Особое место в кинонаследии шестидесятников занимает фильм Ларисы Шепитько «Восхождение» (1977), в котором была сделана исступленная попытка передать именно духовное напряжение, поиск себя внутри себя приговоренным фашистами к смерти партизаном Сотниковым: «…Сотников меня зовут, Борис Андреевич, у меня есть отец, мать, Родина!» Однако восхождение героя к себе было у Шепитько еще очень плотно увязано с социальной, большевистской героикой, не позволявшей бескомпромиссно подчинить замысел сугубо экзистенциальной проблематике.
Колокол
Теперь уже трудно разграничить и пропорционально распределить между Тарковским и Кончаловским доли творческого участия, которые принадлежат каждому из них в сценарной разработке последней новеллы «Андрея Рублева» – «Колокол». И все же, с одной стороны, сюжет о Монстре (только ленивый не сравнил его с колоколом), а с другой – итоговый для Тарковского образ сухого дерева, которое поливают отец и сын в фильме «Жертвоприношение», дают представление о самостоятельной эволюции бывших соавторов. А значит, ретроспективно можно вообразить и некий расклад авторских интересов в новелле «Колокол» между двумя очень разными художниками.

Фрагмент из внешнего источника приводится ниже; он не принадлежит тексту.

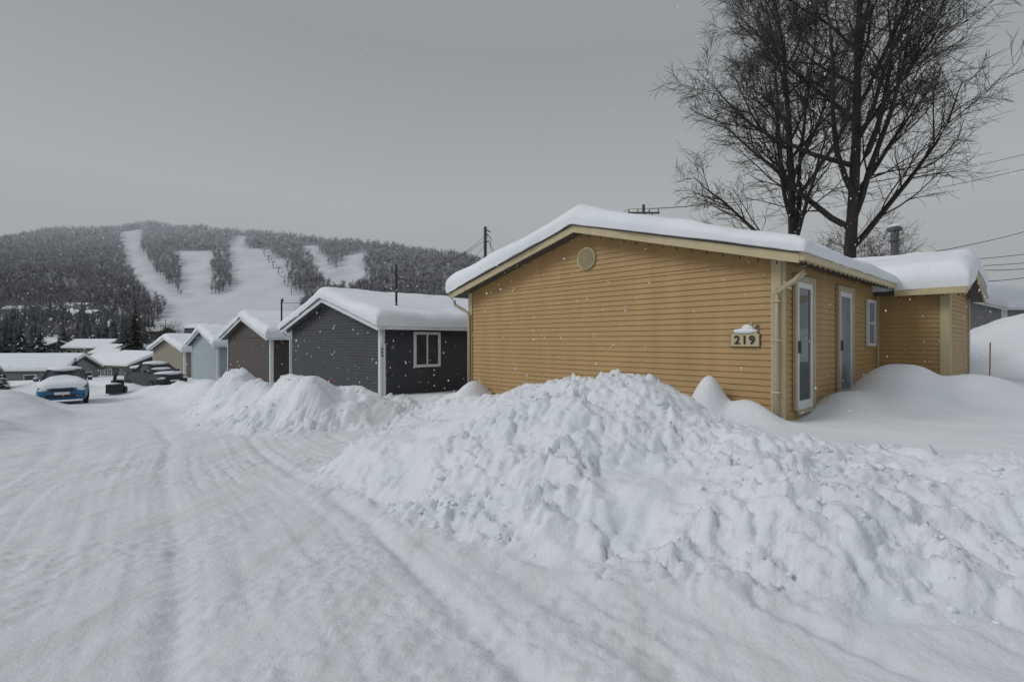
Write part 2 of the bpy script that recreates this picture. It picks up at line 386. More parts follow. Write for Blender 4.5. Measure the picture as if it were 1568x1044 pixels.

Образ Монстра и образ колокола в своей монументальной значимости действительно взывают к сравнению. Только не к уподоблению одного другому, как это чаще всего происходит: «Мраморная глыба… из нее делается искусство», – писал, к примеру, критик Иван Чувиляев[30]. Но в том-то и дело, что не делается. Глыба оказывается неподвластной даже такому титану, как Микеланджело. «Что же спрашивать с нас грешных?» – как бы подсказывает автор фильма.